US Stamps

Tatham Co. pamphlet promoted Christmas seals

Nov 19, 2019, 8 AM

U.S. Stamp Notes by John M. Hotchner

The Tatham Stamp and Coin Co. of Springfield, Mass. was one of the best-known philatelic mail-order houses of the 1930s into the mid-1960s, when it ceased operations.

The company rose to fame based on its service and the series of 15 numbered TASCO “educational booklets” that it produced from the late 1930s to the mid-1950s.

An example of a TASCO booklet is shown in Figure 1. This relatively scarce, unnumbered booklet from 1938 tells collectors how to differentiate the 1¢ and 2¢ stamps of similar United States definitive series of 1890-98. Inside are actual stamps that show differences by color and by design content.

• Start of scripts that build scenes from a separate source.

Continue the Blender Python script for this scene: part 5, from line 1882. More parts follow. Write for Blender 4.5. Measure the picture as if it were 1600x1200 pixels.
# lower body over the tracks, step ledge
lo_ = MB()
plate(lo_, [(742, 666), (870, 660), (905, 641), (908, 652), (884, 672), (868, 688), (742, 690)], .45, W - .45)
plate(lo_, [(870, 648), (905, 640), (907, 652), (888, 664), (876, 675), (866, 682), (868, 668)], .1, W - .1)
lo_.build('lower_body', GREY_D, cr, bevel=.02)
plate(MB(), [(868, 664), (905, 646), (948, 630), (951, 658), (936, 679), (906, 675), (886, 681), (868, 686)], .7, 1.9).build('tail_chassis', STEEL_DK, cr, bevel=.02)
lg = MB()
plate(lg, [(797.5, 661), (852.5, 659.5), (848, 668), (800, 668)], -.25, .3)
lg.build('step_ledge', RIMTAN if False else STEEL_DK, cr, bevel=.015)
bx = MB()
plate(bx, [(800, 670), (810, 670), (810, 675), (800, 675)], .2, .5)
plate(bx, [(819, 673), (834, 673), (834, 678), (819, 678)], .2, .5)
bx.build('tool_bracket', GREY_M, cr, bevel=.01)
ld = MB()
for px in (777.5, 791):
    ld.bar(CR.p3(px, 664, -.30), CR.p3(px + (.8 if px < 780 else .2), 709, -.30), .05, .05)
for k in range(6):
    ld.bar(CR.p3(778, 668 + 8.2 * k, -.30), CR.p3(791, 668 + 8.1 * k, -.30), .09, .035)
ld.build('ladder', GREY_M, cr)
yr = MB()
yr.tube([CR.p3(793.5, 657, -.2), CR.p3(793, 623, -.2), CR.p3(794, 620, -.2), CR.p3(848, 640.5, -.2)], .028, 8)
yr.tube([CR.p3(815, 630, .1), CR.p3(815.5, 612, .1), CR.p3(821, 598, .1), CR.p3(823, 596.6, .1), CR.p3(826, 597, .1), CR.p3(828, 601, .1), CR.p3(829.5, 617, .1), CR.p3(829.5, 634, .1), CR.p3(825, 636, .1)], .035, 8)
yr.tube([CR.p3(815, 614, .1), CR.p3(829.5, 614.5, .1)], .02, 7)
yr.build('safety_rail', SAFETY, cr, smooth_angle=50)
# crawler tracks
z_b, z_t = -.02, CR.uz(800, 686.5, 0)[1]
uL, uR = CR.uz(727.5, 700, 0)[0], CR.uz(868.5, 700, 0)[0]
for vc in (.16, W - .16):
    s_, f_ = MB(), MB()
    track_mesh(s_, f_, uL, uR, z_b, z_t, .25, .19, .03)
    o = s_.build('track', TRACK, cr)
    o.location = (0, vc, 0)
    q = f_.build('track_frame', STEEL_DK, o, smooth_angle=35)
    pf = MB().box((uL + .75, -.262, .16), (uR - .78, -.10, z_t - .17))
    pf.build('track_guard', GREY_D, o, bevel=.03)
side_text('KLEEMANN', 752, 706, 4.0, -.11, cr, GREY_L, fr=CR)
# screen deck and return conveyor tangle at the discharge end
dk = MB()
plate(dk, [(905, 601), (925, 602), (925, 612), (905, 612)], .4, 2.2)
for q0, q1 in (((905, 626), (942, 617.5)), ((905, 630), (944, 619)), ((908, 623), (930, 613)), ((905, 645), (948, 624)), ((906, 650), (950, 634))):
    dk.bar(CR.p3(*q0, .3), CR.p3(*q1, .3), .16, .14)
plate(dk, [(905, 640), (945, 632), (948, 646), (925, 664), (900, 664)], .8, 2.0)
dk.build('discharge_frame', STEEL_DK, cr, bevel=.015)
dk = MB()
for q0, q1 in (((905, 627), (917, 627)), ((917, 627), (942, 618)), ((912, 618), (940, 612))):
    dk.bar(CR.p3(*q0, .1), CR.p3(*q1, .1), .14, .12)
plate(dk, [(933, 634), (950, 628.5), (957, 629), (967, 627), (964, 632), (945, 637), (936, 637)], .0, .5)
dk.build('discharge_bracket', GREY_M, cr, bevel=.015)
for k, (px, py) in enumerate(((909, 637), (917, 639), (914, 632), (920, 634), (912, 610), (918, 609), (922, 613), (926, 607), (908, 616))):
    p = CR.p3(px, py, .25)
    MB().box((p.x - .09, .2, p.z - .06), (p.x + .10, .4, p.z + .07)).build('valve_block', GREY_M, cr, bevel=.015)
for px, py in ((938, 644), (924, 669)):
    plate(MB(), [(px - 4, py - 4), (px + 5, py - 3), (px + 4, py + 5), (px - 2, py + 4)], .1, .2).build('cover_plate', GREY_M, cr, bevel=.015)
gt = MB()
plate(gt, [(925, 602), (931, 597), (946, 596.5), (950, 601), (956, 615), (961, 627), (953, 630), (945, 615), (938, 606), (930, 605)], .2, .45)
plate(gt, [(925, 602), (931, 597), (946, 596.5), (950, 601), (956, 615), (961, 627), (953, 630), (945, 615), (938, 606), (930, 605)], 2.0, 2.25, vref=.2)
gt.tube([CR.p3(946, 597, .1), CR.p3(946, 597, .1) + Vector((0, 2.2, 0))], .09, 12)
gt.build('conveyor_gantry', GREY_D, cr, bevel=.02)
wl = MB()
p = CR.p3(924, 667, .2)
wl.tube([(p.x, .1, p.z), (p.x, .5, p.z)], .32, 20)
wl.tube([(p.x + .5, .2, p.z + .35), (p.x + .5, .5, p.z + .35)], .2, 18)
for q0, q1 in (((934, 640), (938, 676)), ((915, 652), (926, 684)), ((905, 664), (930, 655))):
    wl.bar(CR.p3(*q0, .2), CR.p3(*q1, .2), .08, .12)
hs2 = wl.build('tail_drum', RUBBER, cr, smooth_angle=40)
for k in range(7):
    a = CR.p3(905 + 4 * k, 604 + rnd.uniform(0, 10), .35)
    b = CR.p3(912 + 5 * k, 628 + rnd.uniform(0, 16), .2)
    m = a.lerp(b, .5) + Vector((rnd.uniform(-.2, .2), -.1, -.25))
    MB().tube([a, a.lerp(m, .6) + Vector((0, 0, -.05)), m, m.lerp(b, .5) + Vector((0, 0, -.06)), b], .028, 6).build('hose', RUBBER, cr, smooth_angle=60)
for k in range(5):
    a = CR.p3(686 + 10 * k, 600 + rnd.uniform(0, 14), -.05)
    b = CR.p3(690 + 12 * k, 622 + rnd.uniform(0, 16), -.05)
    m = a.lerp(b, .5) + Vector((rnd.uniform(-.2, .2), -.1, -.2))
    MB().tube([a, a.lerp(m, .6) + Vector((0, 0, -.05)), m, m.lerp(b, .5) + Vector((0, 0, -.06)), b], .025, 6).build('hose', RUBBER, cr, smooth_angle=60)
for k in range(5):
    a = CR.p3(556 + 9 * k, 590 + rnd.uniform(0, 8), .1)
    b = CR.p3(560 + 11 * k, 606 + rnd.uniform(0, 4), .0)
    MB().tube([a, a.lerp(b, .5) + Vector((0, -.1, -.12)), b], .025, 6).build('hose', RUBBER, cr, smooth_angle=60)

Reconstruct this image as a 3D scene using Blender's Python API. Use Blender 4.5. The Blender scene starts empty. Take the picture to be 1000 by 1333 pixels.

These booklets are actively sought by collectors today both for the information they contain and as part of the history of stamp collecting in this country. It isn’t enough to get one example of each, as over time the booklets sold out and were reissued, often with improvements.

In 30 years of watching for these booklets and buying them once I found them, it was only this year that I stumbled upon the Christmas seal pamphlet shown in Figure 2.

This pamphlet is larger than the normal booklet and in color (unlike other TASCO booklets). The front features the double-barred cross of the National Tuberculosis Association on a faux Scott album page. It is priced at $2.

Apparently this pamphlet was first published in 1948 as that is the year crossed out and replaced by a handwritten “1950” on the Figure 2 example. Contained inside are blocks of four of the U.S. Christmas seals issued between 1927 and 1950.

I wonder how many of these pamphlets were sold and how many survive. Given that I paid $25 for my example, I’d say these are much more difficult to find than the routine Tatham booklets.